Le centenaire de la naissance du Président Modibo Keïta, ce grand patriote intègre, grand panafricaniste et grand champion de l’unité africaine et de l’affirmation de la dignité de l’homme africain qui a dédié toute sa vie à la construction nationale ainsi qu’au renforcement de l’unité nationale, doit être mis à profit par le Président de la République pour convoquer ce Congrès Extraordinaire du Peuple Malien au courant de cette année 2015.
Quelle place réserver à Iyad Ag Ghaly dans le processus de paix ?
Iyad Ag Ghaly a été l’instigateur et l’initiateur de toutes les rébellions armées qui ont secoué et continuent de secouer le Mali depuis 1989/1990. Voilà quelqu’un qui veut être Chef alors que, selon les règles de la communauté très hiérarchisée des Ifoghas, il ne peut pas être Aménokal.

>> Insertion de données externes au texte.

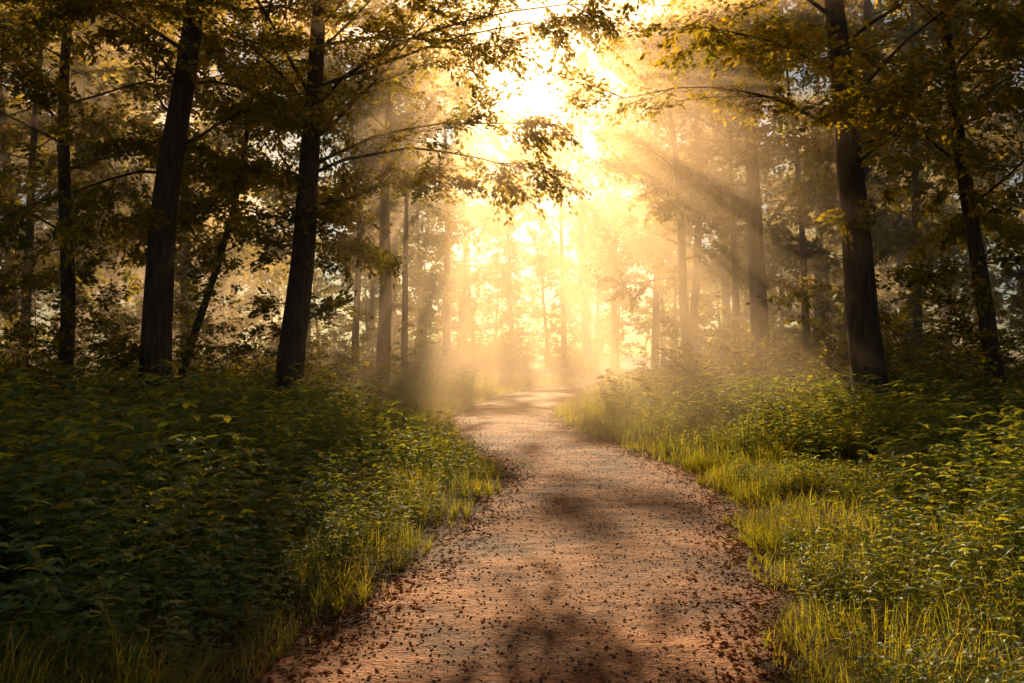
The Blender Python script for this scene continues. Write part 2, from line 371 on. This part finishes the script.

Pour assouvir ses desseins mégalomaniaques, il n’a pas hésité cette fois-ci à se jeter corps et âme dans les bras des terroristes et autres narcotrafiquants et preneurs d’otages d’AQMI. C’est à juste titre qu’après l’attaque de Konna en janvier 2013, il a été inscrit sur la liste des terroristes alors même qu’il aurait dû y figurer depuis les massacres commis à Aguelhock en janvier 2012.
Mais voilà quelqu’un qui semble fortement soutenu et manipulé par le Qatar et les services spéciaux du pays chef de file de la Médiation internationale et a même réussi à faire accepter ses lieutenants à Ouagadougou en juin 2013 ainsi qu’aux pourparlers d’Alger sous l’appellation changeante de MIA (Mouvement Islamiste de l’Azawad), HCA et, aujourd’hui, de HCUA (Haut Conseil pour l’Unité de l’Azawad). Ce professionnel de la rébellion armée fait partie du problème et pas de la solution. La paix ne saurait se construire sur l’impunité pour les auteurs et commanditaires de graves crimes de guerre et autres crimes contre l’Humanité.